Riga, Latvia (via Pärnu, Estonia)

We picked up a rent-a-car from the Tallinn airport and drove to Riga, Latvia via the coast and Parnu. Was a easy dive of about 3.5 hours not counting the visit to Parnu.  
 Who knew?

The old town is small but it has a pretty pedestrian only area with nice restaurants and quaint shops. 

 Think most people come for the beach and spas which are about 2k out of town.

 Old city wall gate. All that remains. 

 Long, white sandy beaches, shallow waters and “the best Sun in Estonia” Parnu seems the perfect family resort and is also home to a variety of spas. There is and a nice beach promenade ideal for walking, cycling and roller skating with playgrounds, water fountains and play areas.
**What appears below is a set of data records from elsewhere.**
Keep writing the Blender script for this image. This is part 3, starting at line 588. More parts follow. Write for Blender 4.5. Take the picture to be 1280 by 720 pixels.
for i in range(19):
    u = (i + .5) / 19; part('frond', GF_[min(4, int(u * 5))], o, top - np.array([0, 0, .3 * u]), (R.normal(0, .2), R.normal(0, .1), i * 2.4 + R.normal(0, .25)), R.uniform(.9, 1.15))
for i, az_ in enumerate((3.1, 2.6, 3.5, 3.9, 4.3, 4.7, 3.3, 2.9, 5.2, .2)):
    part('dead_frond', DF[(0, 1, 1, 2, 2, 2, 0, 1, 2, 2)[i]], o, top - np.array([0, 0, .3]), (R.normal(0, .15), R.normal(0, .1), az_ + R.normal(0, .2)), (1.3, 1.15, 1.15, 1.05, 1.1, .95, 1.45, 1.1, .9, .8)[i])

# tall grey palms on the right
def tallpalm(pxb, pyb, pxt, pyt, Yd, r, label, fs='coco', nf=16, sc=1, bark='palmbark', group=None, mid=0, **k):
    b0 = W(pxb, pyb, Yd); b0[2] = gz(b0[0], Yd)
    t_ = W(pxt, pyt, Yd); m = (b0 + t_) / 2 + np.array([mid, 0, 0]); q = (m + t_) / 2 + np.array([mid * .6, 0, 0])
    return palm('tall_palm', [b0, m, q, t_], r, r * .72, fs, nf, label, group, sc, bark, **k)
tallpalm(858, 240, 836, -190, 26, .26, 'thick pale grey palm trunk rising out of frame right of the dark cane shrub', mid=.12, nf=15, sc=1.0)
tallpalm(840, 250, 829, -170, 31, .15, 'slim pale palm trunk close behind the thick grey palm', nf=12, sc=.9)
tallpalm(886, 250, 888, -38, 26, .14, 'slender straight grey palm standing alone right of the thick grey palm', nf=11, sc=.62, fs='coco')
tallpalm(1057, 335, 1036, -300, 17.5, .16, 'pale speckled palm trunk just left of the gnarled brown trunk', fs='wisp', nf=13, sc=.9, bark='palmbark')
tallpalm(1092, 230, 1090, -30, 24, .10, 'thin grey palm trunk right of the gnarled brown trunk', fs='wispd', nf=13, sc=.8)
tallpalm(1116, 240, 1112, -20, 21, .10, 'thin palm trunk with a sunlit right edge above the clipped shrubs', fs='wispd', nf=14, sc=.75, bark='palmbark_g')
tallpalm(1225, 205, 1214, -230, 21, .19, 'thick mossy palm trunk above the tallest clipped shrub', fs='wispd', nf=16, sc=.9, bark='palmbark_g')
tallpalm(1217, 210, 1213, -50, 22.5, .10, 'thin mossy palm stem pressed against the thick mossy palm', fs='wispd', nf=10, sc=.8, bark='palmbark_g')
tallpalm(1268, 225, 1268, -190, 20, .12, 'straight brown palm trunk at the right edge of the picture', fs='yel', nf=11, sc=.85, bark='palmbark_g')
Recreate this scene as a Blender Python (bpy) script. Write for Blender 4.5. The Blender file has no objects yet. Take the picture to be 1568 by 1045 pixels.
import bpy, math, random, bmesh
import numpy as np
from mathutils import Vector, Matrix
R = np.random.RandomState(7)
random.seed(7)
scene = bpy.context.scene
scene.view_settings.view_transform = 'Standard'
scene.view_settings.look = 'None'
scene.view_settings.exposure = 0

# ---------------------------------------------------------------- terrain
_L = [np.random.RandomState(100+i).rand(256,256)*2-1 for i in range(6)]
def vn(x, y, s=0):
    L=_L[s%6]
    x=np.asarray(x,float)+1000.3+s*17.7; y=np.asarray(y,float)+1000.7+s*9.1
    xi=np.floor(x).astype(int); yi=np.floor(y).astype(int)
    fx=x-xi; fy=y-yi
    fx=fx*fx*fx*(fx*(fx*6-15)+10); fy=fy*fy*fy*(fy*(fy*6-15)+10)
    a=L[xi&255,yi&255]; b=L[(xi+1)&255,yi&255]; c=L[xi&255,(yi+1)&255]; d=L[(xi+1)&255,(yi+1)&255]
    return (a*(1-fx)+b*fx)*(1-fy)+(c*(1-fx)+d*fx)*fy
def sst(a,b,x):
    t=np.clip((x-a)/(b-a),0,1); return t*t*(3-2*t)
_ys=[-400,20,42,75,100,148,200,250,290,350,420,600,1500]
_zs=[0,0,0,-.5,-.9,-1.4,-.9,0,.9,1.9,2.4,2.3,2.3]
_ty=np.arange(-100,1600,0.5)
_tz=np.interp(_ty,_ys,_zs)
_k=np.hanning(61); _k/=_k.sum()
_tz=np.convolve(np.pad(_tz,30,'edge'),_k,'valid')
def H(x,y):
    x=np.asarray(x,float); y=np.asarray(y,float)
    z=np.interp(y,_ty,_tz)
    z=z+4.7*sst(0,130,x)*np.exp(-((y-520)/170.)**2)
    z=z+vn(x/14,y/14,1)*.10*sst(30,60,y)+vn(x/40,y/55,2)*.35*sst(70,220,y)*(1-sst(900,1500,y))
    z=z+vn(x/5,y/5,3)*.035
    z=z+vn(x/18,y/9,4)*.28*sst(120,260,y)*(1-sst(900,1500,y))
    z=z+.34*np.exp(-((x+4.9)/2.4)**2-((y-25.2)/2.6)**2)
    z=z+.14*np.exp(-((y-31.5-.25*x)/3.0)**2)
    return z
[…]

Right next to beach, great for kids.

 Riga, Latvia 
Riga, Latvia’s capital, is set on the Baltic Sea at the mouth of the River Daugava. It's considered a cultural center and is home to many museums and concert halls. The city is also known for its wooden buildings, art nouveau architecture and medieval Old Town. The pedestrian-only Old Town has many shops and restaurants and is home to busy Livu Square, with bars and nightclubs. Although a busy town we loved Riga and it remains a favorite. 

The statue is inspired by a tale written by the Brother's Grim, which tells the story of a donkey, a dog, a cat and a rooster who are no longer considered useful by their owners and decide to become musicians.

 St. Peter's

 Every building in the old town was worth looking at.

 Great outdoor eating everywhere.

 Still a bit of a party town. Lots of bachelor and hen parties, but nothing out of hand. Was fun to be around and a safe city center.

 Riga Cat

 A choir contest going on while we were there. We saw choirs from all over the world.

 The Freedom Monument in Riga is a symbol of independence and liberty. This impressive monument was built to honour the soldiers who had died during the Latvian War of Independence between 1918-1920, fought between the Latvian Socialist Soviet Republic and the provision government of the Republic of Latvia, supported by a combination of the Western Allies, Estonia and Poland.

 Choir team.

 Lots of street activity

 The Three Brothers. from right to left were built in 1500, 1600, and 1700's.

House of the Blackheads.
Towards the end of the 14th century, the guilds uniting Riga’s merchants and craftsmen were joined by a brotherhood of banquet caterers to upper classes which quite significantly called themselves Blackheads. Its members included young and unmarried merchants of foreign, mostly German, descent. The Blackheads chose St. Maurice as their patron saint, who traditionally was depicted as a black soldier in knight’s armor.  

Was got lost (a little) walking to the old zeppelin buildings, but captured this and the  next picture as a result. We search out local markets wherever we go, we just love them, as they give you a quick feeling of what the locals do.

 Local City Market held in and around a series of old Zeppelin Hangers. 

Zeppelin Hangers 

From the Market we UBERed (cheap < $5) to the Art Nouveau District
Art nouveau architecture is one of Riga’s claims to fame, and rightly so. Not to be confused, as it often is, with 1930s art deco that is so famously illustrated in the Chrysler and Empire State buildings of New York, the ‘new art’ or ‘new style’ often referred to as Jugendstil is a slightly older form of expression that gained popularity at the end of the 19th and beginning of the 20th centuries. Confused? A general rule of thumb is that if something looks sleek, angular and shiny it’s probably art deco, but if you’re faced with elaborate, flamboyant naked maidens, floral motifs and funky gargoyles, it’s most likely art nouveau.

Art Nouveau District 

 Great lunch at Ristorante Rivera (Dzirnavu Street 31) in the heart of the Art Nouveau District

 Looking up a stairway.

 Posters from the KGB Building

The front door to the notorious former headquarters of the Soviet KGB in Riga, also known by locals as the "corner house".A silent reminder of the decades of horrors it witnessed, the massive building on the corner of Brivības Street and Stabu Street stares blindly at the city with dusty and dark glass eyes, its walls retaining hundreds of terrifying stories and secrets.

 Off a quit street near KGB Building.